**To do**
Every line of the data must be copied exactly.

-*-

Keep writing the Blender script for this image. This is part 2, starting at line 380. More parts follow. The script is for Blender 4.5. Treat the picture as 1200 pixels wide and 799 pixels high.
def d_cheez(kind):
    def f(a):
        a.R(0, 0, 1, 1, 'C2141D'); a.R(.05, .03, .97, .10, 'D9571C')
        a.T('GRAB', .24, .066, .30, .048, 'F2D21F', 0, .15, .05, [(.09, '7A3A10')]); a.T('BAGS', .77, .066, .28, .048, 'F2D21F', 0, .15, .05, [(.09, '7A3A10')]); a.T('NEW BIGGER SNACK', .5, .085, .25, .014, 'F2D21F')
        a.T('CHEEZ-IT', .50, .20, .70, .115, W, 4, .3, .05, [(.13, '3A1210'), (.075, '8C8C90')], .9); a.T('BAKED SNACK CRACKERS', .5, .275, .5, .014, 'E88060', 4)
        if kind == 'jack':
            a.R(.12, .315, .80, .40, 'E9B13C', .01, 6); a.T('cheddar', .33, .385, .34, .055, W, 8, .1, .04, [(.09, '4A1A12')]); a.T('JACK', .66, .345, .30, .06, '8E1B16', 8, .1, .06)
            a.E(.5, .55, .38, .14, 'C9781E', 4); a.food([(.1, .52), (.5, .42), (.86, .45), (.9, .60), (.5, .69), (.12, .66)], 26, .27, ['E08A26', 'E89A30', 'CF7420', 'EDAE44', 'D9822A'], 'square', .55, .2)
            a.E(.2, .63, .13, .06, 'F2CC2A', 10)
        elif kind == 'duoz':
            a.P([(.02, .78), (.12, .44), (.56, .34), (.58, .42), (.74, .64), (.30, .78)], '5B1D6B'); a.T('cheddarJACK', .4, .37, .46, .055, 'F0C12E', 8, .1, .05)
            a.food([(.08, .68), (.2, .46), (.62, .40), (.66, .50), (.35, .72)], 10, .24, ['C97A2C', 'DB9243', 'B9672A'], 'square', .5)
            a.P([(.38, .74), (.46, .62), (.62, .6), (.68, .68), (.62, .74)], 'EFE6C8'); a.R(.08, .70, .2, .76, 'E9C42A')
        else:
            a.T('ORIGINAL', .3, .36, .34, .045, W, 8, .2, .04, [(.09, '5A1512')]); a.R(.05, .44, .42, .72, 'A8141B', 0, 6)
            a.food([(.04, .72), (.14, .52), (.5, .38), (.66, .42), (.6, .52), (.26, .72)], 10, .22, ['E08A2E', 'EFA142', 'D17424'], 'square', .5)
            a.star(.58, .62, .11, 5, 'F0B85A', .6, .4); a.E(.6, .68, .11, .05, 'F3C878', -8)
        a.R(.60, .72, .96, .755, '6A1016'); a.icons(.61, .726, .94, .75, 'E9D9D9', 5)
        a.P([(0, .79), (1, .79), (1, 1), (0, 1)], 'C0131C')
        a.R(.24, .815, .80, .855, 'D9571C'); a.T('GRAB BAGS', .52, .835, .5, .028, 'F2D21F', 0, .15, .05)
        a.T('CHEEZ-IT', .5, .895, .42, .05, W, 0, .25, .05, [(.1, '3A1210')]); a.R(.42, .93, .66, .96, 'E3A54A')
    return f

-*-

**Full response**
Keep writing the Blender script for this image. This is part 2, starting at line 380. More parts follow. The script is for Blender 4.5. Treat the picture as 1200 pixels wide and 799 pixels high.
def d_cheez(kind):
    def f(a):
        a.R(0, 0, 1, 1, 'C2141D'); a.R(.05, .03, .97, .10, 'D9571C')
        a.T('GRAB', .24, .066, .30, .048, 'F2D21F', 0, .15, .05, [(.09, '7A3A10')]); a.T('BAGS', .77, .066, .28, .048, 'F2D21F', 0, .15, .05, [(.09, '7A3A10')]); a.T('NEW BIGGER SNACK', .5, .085, .25, .014, 'F2D21F')
        a.T('CHEEZ-IT', .50, .20, .70, .115, W, 4, .3, .05, [(.13, '3A1210'), (.075, '8C8C90')], .9); a.T('BAKED SNACK CRACKERS', .5, .275, .5, .014, 'E88060', 4)
        if kind == 'jack':
            a.R(.12, .315, .80, .40, 'E9B13C', .01, 6); a.T('cheddar', .33, .385, .34, .055, W, 8, .1, .04, [(.09, '4A1A12')]); a.T('JACK', .66, .345, .30, .06, '8E1B16', 8, .1, .06)
            a.E(.5, .55, .38, .14, 'C9781E', 4); a.food([(.1, .52), (.5, .42), (.86, .45), (.9, .60), (.5, .69), (.12, .66)], 26, .27, ['E08A26', 'E89A30', 'CF7420', 'EDAE44', 'D9822A'], 'square', .55, .2)
            a.E(.2, .63, .13, .06, 'F2CC2A', 10)
        elif kind == 'duoz':
            a.P([(.02, .78), (.12, .44), (.56, .34), (.58, .42), (.74, .64), (.30, .78)], '5B1D6B'); a.T('cheddarJACK', .4, .37, .46, .055, 'F0C12E', 8, .1, .05)
            a.food([(.08, .68), (.2, .46), (.62, .40), (.66, .50), (.35, .72)], 10, .24, ['C97A2C', 'DB9243', 'B9672A'], 'square', .5)
            a.P([(.38, .74), (.46, .62), (.62, .6), (.68, .68), (.62, .74)], 'EFE6C8'); a.R(.08, .70, .2, .76, 'E9C42A')
        else:
            a.T('ORIGINAL', .3, .36, .34, .045, W, 8, .2, .04, [(.09, '5A1512')]); a.R(.05, .44, .42, .72, 'A8141B', 0, 6)
            a.food([(.04, .72), (.14, .52), (.5, .38), (.66, .42), (.6, .52), (.26, .72)], 10, .22, ['E08A2E', 'EFA142', 'D17424'], 'square', .5)
            a.star(.58, .62, .11, 5, 'F0B85A', .6, .4); a.E(.6, .68, .11, .05, 'F3C878', -8)
        a.R(.60, .72, .96, .755, '6A1016'); a.icons(.61, .726, .94, .75, 'E9D9D9', 5)
        a.P([(0, .79), (1, .79), (1, 1), (0, 1)], 'C0131C')
        a.R(.24, .815, .80, .855, 'D9571C'); a.T('GRAB BAGS', .52, .835, .5, .028, 'F2D21F', 0, .15, .05)
        a.T('CHEEZ-IT', .5, .895, .42, .05, W, 0, .25, .05, [(.1, '3A1210')]); a.R(.42, .93, .66, .96, 'E3A54A')
    return f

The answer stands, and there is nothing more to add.